Problem: Give the count of lines holding the string "high" and nothing else.

─── Collected data

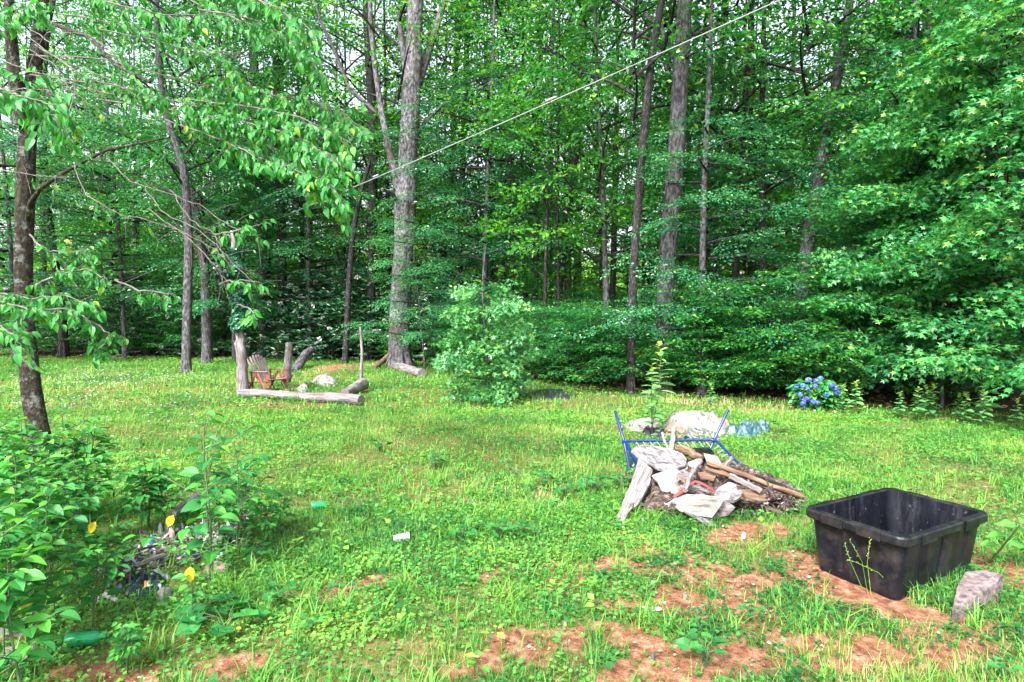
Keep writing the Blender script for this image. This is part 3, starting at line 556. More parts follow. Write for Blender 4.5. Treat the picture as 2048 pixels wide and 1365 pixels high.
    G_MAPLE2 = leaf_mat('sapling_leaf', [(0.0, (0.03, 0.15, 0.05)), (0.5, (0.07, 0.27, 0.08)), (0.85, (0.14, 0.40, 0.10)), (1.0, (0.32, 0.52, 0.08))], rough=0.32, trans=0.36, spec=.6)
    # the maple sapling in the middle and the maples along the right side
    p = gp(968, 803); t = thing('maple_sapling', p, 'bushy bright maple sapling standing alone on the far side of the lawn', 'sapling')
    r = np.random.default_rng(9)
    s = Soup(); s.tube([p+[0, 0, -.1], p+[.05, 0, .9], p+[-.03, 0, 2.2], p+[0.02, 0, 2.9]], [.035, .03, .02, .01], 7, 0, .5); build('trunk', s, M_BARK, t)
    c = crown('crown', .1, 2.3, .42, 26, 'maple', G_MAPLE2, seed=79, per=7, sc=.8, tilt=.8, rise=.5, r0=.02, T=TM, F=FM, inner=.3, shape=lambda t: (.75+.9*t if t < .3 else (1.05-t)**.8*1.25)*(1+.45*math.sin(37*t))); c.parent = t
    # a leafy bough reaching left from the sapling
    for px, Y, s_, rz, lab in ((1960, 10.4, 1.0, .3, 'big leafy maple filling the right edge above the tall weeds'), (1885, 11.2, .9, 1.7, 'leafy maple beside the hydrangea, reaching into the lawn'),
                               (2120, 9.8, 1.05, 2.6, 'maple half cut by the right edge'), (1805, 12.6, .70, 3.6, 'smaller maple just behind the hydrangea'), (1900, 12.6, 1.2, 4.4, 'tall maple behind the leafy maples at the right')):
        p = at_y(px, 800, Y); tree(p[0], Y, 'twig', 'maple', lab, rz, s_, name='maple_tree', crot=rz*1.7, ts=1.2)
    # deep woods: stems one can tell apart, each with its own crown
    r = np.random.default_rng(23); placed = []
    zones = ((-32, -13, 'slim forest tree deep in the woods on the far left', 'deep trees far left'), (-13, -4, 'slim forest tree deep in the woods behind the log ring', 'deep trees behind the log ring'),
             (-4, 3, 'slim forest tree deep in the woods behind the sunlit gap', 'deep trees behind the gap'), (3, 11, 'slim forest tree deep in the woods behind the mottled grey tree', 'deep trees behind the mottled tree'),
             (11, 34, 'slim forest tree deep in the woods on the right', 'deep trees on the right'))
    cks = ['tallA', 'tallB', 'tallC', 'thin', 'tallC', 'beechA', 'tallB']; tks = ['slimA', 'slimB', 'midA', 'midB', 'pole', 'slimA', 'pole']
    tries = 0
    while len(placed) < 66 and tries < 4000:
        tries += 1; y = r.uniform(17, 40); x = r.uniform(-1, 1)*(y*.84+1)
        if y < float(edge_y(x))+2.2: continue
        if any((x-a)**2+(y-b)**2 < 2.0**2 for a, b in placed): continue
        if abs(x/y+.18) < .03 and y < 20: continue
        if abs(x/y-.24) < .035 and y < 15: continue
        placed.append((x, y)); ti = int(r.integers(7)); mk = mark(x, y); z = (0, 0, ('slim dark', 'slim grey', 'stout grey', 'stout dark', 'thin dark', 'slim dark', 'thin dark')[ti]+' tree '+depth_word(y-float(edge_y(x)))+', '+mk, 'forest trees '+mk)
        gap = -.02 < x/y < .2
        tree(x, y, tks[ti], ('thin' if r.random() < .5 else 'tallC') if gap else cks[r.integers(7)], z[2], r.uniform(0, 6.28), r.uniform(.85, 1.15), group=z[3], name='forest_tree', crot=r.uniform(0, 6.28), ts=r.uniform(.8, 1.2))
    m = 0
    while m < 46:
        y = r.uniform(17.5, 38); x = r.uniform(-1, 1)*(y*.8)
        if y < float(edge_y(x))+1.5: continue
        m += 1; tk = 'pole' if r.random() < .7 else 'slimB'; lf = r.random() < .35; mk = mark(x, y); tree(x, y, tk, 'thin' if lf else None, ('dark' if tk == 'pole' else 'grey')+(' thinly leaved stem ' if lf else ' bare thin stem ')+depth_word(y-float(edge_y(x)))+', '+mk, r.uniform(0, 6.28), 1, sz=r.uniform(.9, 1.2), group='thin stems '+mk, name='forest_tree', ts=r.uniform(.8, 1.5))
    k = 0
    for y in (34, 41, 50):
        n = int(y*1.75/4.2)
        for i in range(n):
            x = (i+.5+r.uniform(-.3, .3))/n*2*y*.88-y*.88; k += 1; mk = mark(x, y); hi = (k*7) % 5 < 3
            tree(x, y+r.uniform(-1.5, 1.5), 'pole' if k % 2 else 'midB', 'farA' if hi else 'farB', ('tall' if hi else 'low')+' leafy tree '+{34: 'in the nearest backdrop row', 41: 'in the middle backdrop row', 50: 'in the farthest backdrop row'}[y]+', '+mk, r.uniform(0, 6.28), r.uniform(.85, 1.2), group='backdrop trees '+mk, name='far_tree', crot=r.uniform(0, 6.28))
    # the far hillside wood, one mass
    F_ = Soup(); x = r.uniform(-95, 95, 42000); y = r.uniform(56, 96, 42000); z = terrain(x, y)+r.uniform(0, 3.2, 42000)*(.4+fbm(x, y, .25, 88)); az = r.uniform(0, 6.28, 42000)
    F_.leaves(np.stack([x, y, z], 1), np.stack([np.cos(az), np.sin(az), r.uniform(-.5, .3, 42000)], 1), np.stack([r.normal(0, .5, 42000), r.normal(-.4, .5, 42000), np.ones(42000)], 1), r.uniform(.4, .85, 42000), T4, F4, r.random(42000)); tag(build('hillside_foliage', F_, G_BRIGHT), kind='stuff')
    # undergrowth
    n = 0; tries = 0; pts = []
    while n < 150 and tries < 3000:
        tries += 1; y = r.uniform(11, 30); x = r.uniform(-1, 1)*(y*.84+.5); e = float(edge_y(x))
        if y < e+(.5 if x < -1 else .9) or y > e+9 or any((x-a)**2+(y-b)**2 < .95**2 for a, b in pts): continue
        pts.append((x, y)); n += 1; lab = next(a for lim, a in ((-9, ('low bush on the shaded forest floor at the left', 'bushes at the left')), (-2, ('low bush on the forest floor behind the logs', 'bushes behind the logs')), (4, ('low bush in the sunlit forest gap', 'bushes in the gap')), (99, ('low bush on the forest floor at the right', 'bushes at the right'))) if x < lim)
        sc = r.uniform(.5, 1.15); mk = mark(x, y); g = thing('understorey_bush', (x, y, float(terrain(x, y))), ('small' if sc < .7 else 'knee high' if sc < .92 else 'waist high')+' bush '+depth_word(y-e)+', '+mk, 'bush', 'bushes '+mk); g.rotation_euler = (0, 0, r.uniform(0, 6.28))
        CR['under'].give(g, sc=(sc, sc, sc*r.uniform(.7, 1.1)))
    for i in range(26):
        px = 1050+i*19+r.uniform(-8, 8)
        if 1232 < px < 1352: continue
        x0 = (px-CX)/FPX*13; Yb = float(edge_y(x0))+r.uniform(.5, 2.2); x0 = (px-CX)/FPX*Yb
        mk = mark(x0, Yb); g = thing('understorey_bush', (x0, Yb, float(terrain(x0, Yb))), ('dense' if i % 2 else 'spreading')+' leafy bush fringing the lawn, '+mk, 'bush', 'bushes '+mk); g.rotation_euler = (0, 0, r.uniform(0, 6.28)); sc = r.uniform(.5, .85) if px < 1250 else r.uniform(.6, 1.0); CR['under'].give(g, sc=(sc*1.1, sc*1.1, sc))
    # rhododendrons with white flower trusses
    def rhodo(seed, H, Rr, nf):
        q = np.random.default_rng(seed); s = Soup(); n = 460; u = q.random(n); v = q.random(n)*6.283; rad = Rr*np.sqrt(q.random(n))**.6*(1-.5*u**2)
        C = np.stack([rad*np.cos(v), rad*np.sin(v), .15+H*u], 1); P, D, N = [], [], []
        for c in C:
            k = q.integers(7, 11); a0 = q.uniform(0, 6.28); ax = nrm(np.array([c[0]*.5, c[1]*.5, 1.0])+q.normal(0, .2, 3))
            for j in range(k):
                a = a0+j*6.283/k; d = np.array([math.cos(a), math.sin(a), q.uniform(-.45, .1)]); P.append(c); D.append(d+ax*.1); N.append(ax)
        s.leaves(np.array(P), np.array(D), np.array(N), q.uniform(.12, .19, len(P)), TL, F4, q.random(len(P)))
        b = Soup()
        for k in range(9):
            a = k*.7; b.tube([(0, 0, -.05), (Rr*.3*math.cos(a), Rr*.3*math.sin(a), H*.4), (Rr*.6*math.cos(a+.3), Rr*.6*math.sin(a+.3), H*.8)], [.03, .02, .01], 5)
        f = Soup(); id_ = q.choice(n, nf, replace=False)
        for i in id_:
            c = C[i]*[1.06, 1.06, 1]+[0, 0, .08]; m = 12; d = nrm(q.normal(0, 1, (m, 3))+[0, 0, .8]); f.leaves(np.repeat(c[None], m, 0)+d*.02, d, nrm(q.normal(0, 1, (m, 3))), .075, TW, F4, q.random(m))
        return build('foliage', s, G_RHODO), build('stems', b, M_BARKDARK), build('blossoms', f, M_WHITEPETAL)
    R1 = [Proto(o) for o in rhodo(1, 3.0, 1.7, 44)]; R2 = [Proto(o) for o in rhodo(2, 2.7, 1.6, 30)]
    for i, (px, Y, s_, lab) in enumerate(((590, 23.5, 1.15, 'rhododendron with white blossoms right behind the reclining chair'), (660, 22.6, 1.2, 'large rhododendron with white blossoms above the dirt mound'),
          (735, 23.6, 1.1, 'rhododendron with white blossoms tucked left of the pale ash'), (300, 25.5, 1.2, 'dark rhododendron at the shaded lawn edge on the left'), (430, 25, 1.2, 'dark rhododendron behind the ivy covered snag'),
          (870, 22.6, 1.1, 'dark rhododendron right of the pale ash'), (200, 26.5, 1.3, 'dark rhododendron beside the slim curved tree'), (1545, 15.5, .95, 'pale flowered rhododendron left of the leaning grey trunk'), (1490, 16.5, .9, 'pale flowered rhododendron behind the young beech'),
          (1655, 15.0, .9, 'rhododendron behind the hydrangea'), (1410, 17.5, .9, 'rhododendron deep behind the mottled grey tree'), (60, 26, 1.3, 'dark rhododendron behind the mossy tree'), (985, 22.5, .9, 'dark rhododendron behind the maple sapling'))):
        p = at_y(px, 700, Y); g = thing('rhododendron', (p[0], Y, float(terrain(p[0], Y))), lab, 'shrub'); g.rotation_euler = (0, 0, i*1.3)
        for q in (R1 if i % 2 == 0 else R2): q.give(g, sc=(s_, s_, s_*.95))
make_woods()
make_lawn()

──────

Completed exercise: 2